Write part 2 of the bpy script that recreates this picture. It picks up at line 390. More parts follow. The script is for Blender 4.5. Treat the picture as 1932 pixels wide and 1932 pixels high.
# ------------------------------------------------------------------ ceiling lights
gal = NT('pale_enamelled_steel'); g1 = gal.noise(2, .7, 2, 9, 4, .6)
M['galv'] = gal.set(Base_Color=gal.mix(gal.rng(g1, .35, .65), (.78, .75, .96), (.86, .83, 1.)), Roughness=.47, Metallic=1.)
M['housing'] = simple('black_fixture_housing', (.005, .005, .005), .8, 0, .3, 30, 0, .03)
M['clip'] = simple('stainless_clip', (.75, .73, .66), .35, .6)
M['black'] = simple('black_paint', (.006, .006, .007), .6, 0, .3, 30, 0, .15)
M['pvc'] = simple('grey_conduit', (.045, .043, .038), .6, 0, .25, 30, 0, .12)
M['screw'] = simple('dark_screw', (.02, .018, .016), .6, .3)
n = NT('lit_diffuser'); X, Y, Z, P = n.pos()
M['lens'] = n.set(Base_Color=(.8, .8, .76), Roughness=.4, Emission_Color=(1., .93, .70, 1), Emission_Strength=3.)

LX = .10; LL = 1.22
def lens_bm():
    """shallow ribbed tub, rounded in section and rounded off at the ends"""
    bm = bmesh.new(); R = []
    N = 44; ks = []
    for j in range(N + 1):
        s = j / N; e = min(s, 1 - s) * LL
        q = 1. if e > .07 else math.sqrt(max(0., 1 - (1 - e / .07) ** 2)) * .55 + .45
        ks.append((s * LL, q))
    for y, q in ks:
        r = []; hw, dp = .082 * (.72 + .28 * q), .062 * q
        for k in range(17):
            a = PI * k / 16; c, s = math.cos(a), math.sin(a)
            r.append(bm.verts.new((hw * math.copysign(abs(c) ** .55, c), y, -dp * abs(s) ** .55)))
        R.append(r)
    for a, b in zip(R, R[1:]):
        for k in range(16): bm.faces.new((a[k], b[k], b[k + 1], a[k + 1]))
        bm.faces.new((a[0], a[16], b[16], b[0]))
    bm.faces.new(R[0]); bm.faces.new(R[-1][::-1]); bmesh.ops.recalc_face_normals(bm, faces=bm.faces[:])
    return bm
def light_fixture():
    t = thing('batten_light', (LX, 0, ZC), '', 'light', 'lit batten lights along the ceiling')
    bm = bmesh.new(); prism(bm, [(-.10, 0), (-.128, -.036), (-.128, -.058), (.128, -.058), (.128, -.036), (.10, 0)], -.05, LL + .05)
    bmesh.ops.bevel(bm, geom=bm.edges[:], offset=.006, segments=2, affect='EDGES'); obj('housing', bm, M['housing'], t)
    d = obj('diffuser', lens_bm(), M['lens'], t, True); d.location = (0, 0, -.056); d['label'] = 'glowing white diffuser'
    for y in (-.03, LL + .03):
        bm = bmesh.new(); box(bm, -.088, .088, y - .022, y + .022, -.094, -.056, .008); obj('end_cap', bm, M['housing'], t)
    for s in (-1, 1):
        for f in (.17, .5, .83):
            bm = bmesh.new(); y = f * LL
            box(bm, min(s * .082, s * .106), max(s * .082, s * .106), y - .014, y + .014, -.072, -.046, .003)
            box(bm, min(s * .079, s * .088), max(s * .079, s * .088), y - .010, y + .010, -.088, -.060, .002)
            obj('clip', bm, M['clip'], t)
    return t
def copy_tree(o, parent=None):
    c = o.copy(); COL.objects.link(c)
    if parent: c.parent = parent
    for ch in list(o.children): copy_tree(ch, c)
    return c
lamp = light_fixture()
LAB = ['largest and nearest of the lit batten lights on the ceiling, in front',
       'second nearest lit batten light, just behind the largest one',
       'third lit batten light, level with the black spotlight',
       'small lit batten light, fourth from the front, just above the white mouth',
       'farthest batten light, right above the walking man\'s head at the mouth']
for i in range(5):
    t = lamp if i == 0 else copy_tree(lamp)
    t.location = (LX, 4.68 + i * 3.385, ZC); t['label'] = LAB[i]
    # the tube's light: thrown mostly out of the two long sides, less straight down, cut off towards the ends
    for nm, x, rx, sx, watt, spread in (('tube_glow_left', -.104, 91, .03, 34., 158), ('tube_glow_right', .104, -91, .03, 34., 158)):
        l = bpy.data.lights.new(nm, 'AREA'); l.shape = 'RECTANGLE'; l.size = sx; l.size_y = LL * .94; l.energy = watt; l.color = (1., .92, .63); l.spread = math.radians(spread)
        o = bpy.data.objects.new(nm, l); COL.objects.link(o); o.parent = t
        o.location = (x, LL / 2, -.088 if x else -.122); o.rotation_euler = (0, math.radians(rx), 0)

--

Retype only the lines running from the top of the listing to the line that holds "Emission_Color=(1., .93, .70, 1), Emission_Strength=3.)", both ends included.

Write part 2 of the bpy script that recreates this picture. It picks up at line 390. More parts follow. The script is for Blender 4.5. Treat the picture as 1932 pixels wide and 1932 pixels high.
# ------------------------------------------------------------------ ceiling lights
gal = NT('pale_enamelled_steel'); g1 = gal.noise(2, .7, 2, 9, 4, .6)
M['galv'] = gal.set(Base_Color=gal.mix(gal.rng(g1, .35, .65), (.78, .75, .96), (.86, .83, 1.)), Roughness=.47, Metallic=1.)
M['housing'] = simple('black_fixture_housing', (.005, .005, .005), .8, 0, .3, 30, 0, .03)
M['clip'] = simple('stainless_clip', (.75, .73, .66), .35, .6)
M['black'] = simple('black_paint', (.006, .006, .007), .6, 0, .3, 30, 0, .15)
M['pvc'] = simple('grey_conduit', (.045, .043, .038), .6, 0, .25, 30, 0, .12)
M['screw'] = simple('dark_screw', (.02, .018, .016), .6, .3)
n = NT('lit_diffuser'); X, Y, Z, P = n.pos()
M['lens'] = n.set(Base_Color=(.8, .8, .76), Roughness=.4, Emission_Color=(1., .93, .70, 1), Emission_Strength=3.)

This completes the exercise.